There's a heart in Undertale that makes it stand out. It plays to the fans of the genre by including ineffectual minibosses in the tradition of Final Fantasy V's Gilgamesh in Papyrus, it features an homage to Final Fantasy VI's famous opera sequence with the killbot, Mettaton. A village of cute, Mr. Saturn-esque creatures called Temmies, and a sequence in Dr. Alphys's lab that seems straight out of the Chimera Lab in Mother 3. It helps you grow to appreciate the characters by giving them dialogue that changes with your choices. One particularly touching scene, if you plan to kill everything in sight, has Sans beg the player not to continue, because he knows that deep down they just want to “finish” the game. On the other hand, going out of your way for a perfect ending, nets you a similar sequence begging you not to replay, because as things are, all the friends you've made are so happy. This, in itself, is a huge mixed signal, because the alternate approaches to the game and branching character directions and actions just beg for experimentation and replaying. But that's exactly what Sans warns against. This isn't just grinding on FF6's Veldt to learn new attacks, or mowing down wave after wave of FF4's Bombs to get a worthless-but rare!-secret summon. It's about the choice and the weight of every small step you've taken. And that's where games like Citizens of Earth got it wrong. Playing a Mother game isn't fulfilling simply because it's funny. The fandom hasn't grown and expanded because they laugh at the little things. Undertale shows that being laugh-out-loud funny is done best when there are high stakes, your characters are likable and full of personality, and you care about the characters you're interacting with.
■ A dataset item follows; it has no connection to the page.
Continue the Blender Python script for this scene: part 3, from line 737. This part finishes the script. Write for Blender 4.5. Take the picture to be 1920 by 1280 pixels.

Years ago, Roger Ebert asked if videogames can ever be considered art. The internet exploded and rallied against him with example after example of game design and art and emotion, but Undertale is the most concrete example yet. Undertale delivers an experience that can only be delivered in a video game medium. A film never changes due to your mood, but Undertale in particular shows that the game is a reflection of the player. It's a novel in the way you read into and experience characters and motivations. It's is an art exhibit, from the small things like character art and music to its lessons on morality and the consequences of your seemingly innocuous actions. It's an interactive puzzle in the way it invites the player to explore the very data files it's contained in to discover it's biggest mystery.



As, I mentioned, there is a bed of flowers that the player wakes up in at the beginning of Undertale. They look strikingly similar to the flowers that feature in Mother 3 as a symbol throughout most of the story. At first it bothered me because this game has no right to compare itself to Mother 3, let alone be so bold as to appropriate one of the most prominent and emotional symbols in the game. But it does. Toby Fox and Undertale have proven that they understand exactly what it means to make a video game in the modern day. Undertale stands on the shoulders of giants, and it looks down on them with fondness, appreciation, and determination.